Request:
Extract, in full, the lines below, beginning at the first and ending with the line that contains "bg = wd.node_tree.nodes['Background'];". Pictures do not belong in the copy.
— BEGIN Information provided —
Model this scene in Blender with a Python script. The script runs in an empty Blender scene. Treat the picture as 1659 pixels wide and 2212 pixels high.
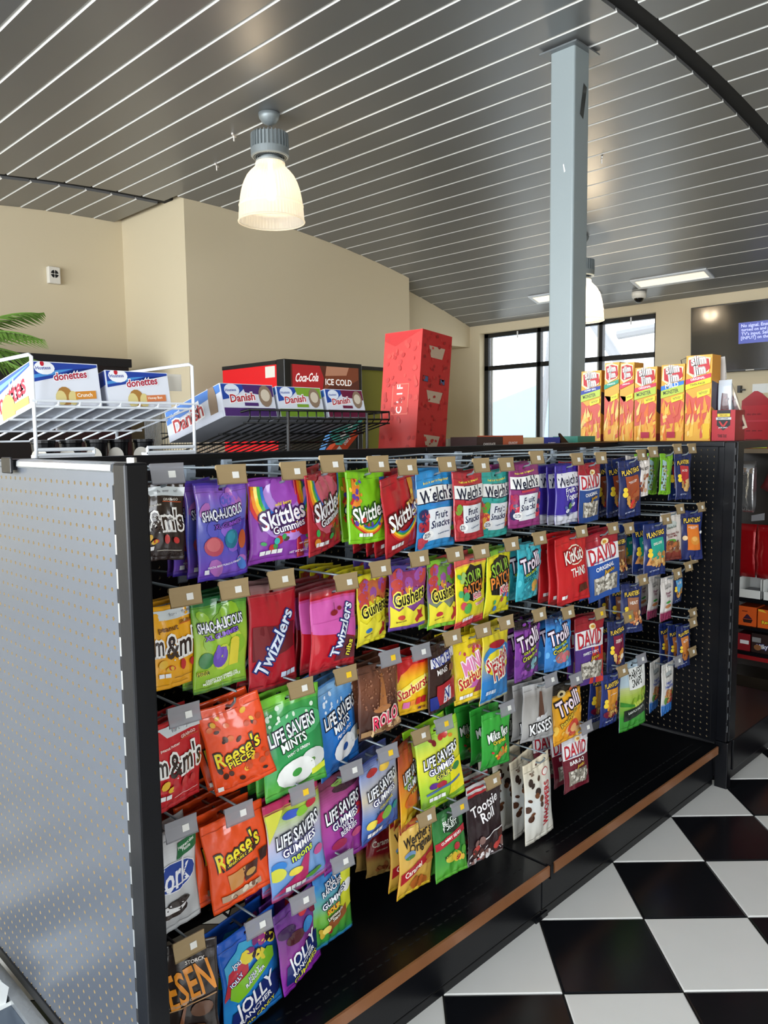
import bpy, bmesh, math, random
from mathutils import Vector, Matrix, noise
random.seed(4)
SC = bpy.context.scene
COL = SC.collection
PI = math.pi
# ---------------------------------------------------------------- camera
FPX = 1702.9
YAW, PITCH, ROLL = 0.782998953, -0.0973470587, -0.0122216532
CAM = Vector((-1.41971831, -1.22256434, 1.4135731))
fw = Vector((math.cos(YAW)*math.cos(PITCH), math.sin(YAW)*math.cos(PITCH), math.sin(PITCH)))
rt = fw.cross(Vector((0, 0, 1))).normalized(); up = rt.cross(fw)
r2 = math.cos(ROLL)*rt + math.sin(ROLL)*up; u2 = -math.sin(ROLL)*rt + math.cos(ROLL)*up
cd = bpy.data.cameras.new('camera'); cam = bpy.data.objects.new('camera', cd); COL.objects.link(cam)
cd.sensor_fit = 'VERTICAL'; cd.sensor_height = 24; cd.lens = FPX/2212*24; cd.clip_start = .02; cd.clip_end = 300
M = Matrix((r2, u2, -fw)).transposed().to_4x4(); M.translation = CAM; cam.matrix_world = M
SC.camera = cam
# ---------------------------------------------------------------- light, exposure
SC.view_settings.view_transform = 'Standard'; SC.view_settings.look = 'None'
SC.view_settings.gamma = 1; SC.view_settings.use_curve_mapping = False
SC.view_settings.exposure = 0.1
wd = bpy.data.worlds.new('sky'); SC.world = wd; wd.use_nodes = True
bg = wd.node_tree.nodes['Background']; bg.inputs[0].default_value = (.86, .93, 1, 1); bg.inputs[1].default_value = 3.7

def area(name, loc, rot, sx, sy, power, col=(1, 1, 1)):
    l = bpy.data.lights.new(name, 'AREA'); l.shape = 'RECTANGLE'; l.size = sx; l.size_y = sy; l.energy = power; l.color = col
    o = bpy.data.objects.new(name, l); COL.objects.link(o); o.location = loc; o.rotation_euler = rot
    return o
# daylight standing in the shop-front windows behind the photographer (outside the glass)
area('window_daylight', (-5.3, 1.0, 1.75), (0, -PI/2, 0), 2.5, 8.6, 830, (.92, .96, 1))
area('window_daylight', (-1.6, -6.3, 1.4), (PI/2, 0, 0), 3.8, 1.8, 135, (.95, .97, 1))

# ---------------------------------------------------------------- helpers
def lin(c):
    if isinstance(c, str):
        c = [int(c[i:i+2], 16)/255 for i in (0, 2, 4)]
    return tuple(x/12.92 if x <= .04045 else ((x+.055)/1.055)**2.4 for x in c[:3])

def mat(name, col, rough=.5, metal=0, spec=.5, bump=0, bscale=40, emit=None, estr=0, attr=False, coat=0, var=0, vscale=3, stretch=None):
    m = bpy.data.materials.new(name); m.use_nodes = True
    nt = m.node_tree; b = nt.nodes['Principled BSDF']
    c = lin(col)
    b.inputs['Base Color'].default_value = (*c, 1)
    b.inputs['Roughness'].default_value = rough; b.inputs['Metallic'].default_value = metal
    b.inputs['Specular IOR Level'].default_value = spec; b.inputs['Coat Weight'].default_value = coat
    b.inputs['Coat Roughness'].default_value = .08
    if attr:
        a = nt.nodes.new('ShaderNodeAttribute'); a.attribute_name = 'Col'
        nt.links.new(a.outputs['Color'], b.inputs['Base Color'])
    if bump or var:
        tc = nt.nodes.new('ShaderNodeTexCoord'); mp = nt.nodes.new('ShaderNodeMapping')
        nt.links.new(tc.outputs['Object'], mp.inputs[0])
        if stretch: mp.inputs['Scale'].default_value = stretch
    if bump:
        n = nt.nodes.new('ShaderNodeTexNoise'); n.inputs['Scale'].default_value = bscale; n.inputs['Detail'].default_value = 3
        bp = nt.nodes.new('ShaderNodeBump'); bp.inputs['Strength'].default_value = bump; bp.inputs['Distance'].default_value = .004
        nt.links.new(mp.outputs[0], n.inputs['Vector']); nt.links.new(n.outputs['Fac'], bp.inputs['Height']); nt.links.new(bp.outputs[0], b.inputs['Normal'])
    if var:
        n = nt.nodes.new('ShaderNodeTexNoise'); n.inputs['Scale'].default_value = vscale; n.inputs['Detail'].default_value = 5
        r = nt.nodes.new('ShaderNodeMapRange'); r.inputs[3].default_value = 1-var; r.inputs[4].default_value = 1+var
        mx = nt.nodes.new('ShaderNodeMix'); mx.data_type = 'RGBA'; mx.blend_type = 'MULTIPLY'; mx.inputs[0].default_value = 1
        nt.links.new(mp.outputs[0], n.inputs['Vector']); nt.links.new(n.outputs['Fac'], r.inputs[0])
        mx.inputs[6].default_value = (*c, 1); nt.links.new(r.outputs[0], mx.inputs[7])
        nt.links.new(mx.outputs[2], b.inputs['Base Color'])
    if emit:
        b.inputs['Emission Color'].default_value = (*lin(emit), 1); b.inputs['Emission Strength'].default_value = estr
    return m

def glassy(name, col, transp, rough=.1, transl=0):
    m = bpy.data.materials.new(name); m.use_nodes = True; nt = m.node_tree
    for n in list(nt.nodes): nt.nodes.remove(n)
    o = nt.nodes.new('ShaderNodeOutputMaterial'); t = nt.nodes.new('ShaderNodeBsdfTransparent'); t.inputs[0].default_value = (*lin(col), 1)
    p = nt.nodes.new('ShaderNodeBsdfPrincipled'); p.inputs['Base Color'].default_value = (*lin(col), 1); p.inputs['Roughness'].default_value = rough
    mx = nt.nodes.new('ShaderNodeMixShader'); mx.inputs[0].default_value = 1-transp
    nt.links.new(t.outputs[0], mx.inputs[1])
    if transl:
        tr = nt.nodes.new('ShaderNodeBsdfTranslucent'); tr.inputs[0].default_value = (*lin(col), 1)
        m2 = nt.nodes.new('ShaderNodeMixShader'); m2.inputs[0].default_value = transl
        nt.links.new(p.outputs[0], m2.inputs[1]); nt.links.new(tr.outputs[0], m2.inputs[2]); nt.links.new(m2.outputs[0], mx.inputs[2])
    else: nt.links.new(p.outputs[0], mx.inputs[2])
    nt.links.new(mx.outputs[0], o.inputs[0]); return m

class MB:
    def __init__(s): s.v = []; s.f = []; s.c = []
    def add(s, vs, fs, col=None):
        k = len(s.v); s.v += [tuple(v) for v in vs]; s.f += [tuple(i+k for i in f) for f in fs]
        if col is not None: s.c += [col]*len(fs)
        return s
    def box(s, x0, y0, z0, x1, y1, z1, col=None):
        return s.add([(x0,y0,z0),(x1,y0,z0),(x1,y1,z0),(x0,y1,z0),(x0,y0,z1),(x1,y0,z1),(x1,y1,z1),(x0,y1,z1)],
                     [(0,3,2,1),(4,5,6,7),(0,1,5,4),(1,2,6,5),(2,3,7,6),(3,0,4,7)], col)
    def tube(s, pts, r, n=8, col=None, closed=False):
        pts = [Vector(p) for p in pts]; m = len(pts); vs = []; fs = []
        for i, p in enumerate(pts):
            a = pts[max(i-1, 0)] if not closed else pts[i-1]; b = pts[min(i+1, m-1)] if not closed else pts[(i+1) % m]
            d = (b-a).normalized(); q = Vector((0,0,1)) if abs(d.z) < .9 else Vector((1,0,0))
            e = d.cross(q).normalized(); g = d.cross(e)
            vs += [p+(e*math.cos(2*PI*k/n)+g*math.sin(2*PI*k/n))*r for k in range(n)]
        for i in range(m if closed else m-1):
            j = (i+1) % m
            for k in range(n): fs.append((i*n+k, i*n+(k+1) % n, j*n+(k+1) % n, j*n+k))
        if not closed: fs += [tuple(range(n)), tuple(range((m-1)*n, m*n))[::-1]]
        return s.add(vs, fs, col)
    def lathe(s, prof, n=32, o=(0,0,0), rib=0, nrib=0, col=None):
        vs = []; fs = []
        for r, z in prof:
            for k in range(n):
                a = 2*PI*k/n; rr = r + (rib if nrib and k % 2 else 0)
                vs.append((o[0]+rr*math.cos(a), o[1]+rr*math.sin(a), o[2]+z))
        for i in range(len(prof)-1):
            for k in range(n): fs.append((i*n+k, i*n+(k+1) % n, (i+1)*n+(k+1) % n, (i+1)*n+k))
        return s.add(vs, fs, col)
    def prism(s, poly, axis, a, b, col=None):
        n = len(poly)
        def P(p, t):
            return (t, p[0], p[1]) if axis == 0 else ((p[0], t, p[1]) if axis == 1 else (p[0], p[1], t))
        vs = [P(p, a) for p in poly]+[P(p, b) for p in poly]
        fs = [tuple(range(n)), tuple(range(n, 2*n))[::-1]]+[(i, i+n, (i+1) % n+n, (i+1) % n) for i in range(n)]
        return s.add(vs, fs, col)
    def mesh(s, name, m, smooth=False):
        me = bpy.data.meshes.new(name); me.from_pydata(s.v, [], s.f)
        for x in (m if isinstance(m, (list, tuple)) else [m]): me.materials.append(x)
        if s.c:
            at = me.color_attributes.new('Col', 'FLOAT_COLOR', 'CORNER'); d = []
            for f, c in zip(s.f, s.c): d += [*c, 1]*len(f)
            at.data.foreach_set('color', d)
        if smooth: me.polygons.foreach_set('use_smooth', [True]*len(me.polygons))
        me.update(); return me
    def obj(s, name, m, parent=None, smooth=False, fix=True, loc=None):
        me = s.mesh(name, m, smooth)
        if fix:
            b = bmesh.new(); b.from_mesh(me); bmesh.ops.recalc_face_normals(b, faces=b.faces); b.to_mesh(me); b.free()
        return link(name, me, parent, loc)

def link(name, me, parent=None, loc=None):
    o = bpy.data.objects.new(name, me); COL.objects.link(o)
    if parent is not None: o.parent = parent
    if loc is not None: o.location = loc
    return o
def tag(o, label, cat, group=None):
    o['label'] = label; o['category'] = cat
    if group: o['group'] = group
    return o
def empty(name, label, cat, loc=(0,0,0), rz=0, group=None):
    o = bpy.data.objects.new(name, None); COL.objects.link(o); o.location = loc; o.rotation_euler = (0, 0, rz); o.empty_display_size = .05
    return tag(o, label, cat, group)
def struct(o): o['kind'] = 'structure'; return o
def bevel(o, w, seg=2):
    b = o.modifiers.new('bevel', 'BEVEL'); b.width = w; b.segments = seg; b.limit_method = 'ANGLE'; return o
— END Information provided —
Result of this exercise:
Model this scene in Blender with a Python script. The script runs in an empty Blender scene. Treat the picture as 1659 pixels wide and 2212 pixels high.
import bpy, bmesh, math, random
from mathutils import Vector, Matrix, noise
random.seed(4)
SC = bpy.context.scene
COL = SC.collection
PI = math.pi
# ---------------------------------------------------------------- camera
FPX = 1702.9
YAW, PITCH, ROLL = 0.782998953, -0.0973470587, -0.0122216532
CAM = Vector((-1.41971831, -1.22256434, 1.4135731))
fw = Vector((math.cos(YAW)*math.cos(PITCH), math.sin(YAW)*math.cos(PITCH), math.sin(PITCH)))
rt = fw.cross(Vector((0, 0, 1))).normalized(); up = rt.cross(fw)
r2 = math.cos(ROLL)*rt + math.sin(ROLL)*up; u2 = -math.sin(ROLL)*rt + math.cos(ROLL)*up
cd = bpy.data.cameras.new('camera'); cam = bpy.data.objects.new('camera', cd); COL.objects.link(cam)
cd.sensor_fit = 'VERTICAL'; cd.sensor_height = 24; cd.lens = FPX/2212*24; cd.clip_start = .02; cd.clip_end = 300
M = Matrix((r2, u2, -fw)).transposed().to_4x4(); M.translation = CAM; cam.matrix_world = M
SC.camera = cam
# ---------------------------------------------------------------- light, exposure
SC.view_settings.view_transform = 'Standard'; SC.view_settings.look = 'None'
SC.view_settings.gamma = 1; SC.view_settings.use_curve_mapping = False
SC.view_settings.exposure = 0.1
wd = bpy.data.worlds.new('sky'); SC.world = wd; wd.use_nodes = True
bg = wd.node_tree.nodes['Background']; bg.inputs[0].default_value = (.86, .93, 1, 1); bg.inputs[1].default_value = 3.7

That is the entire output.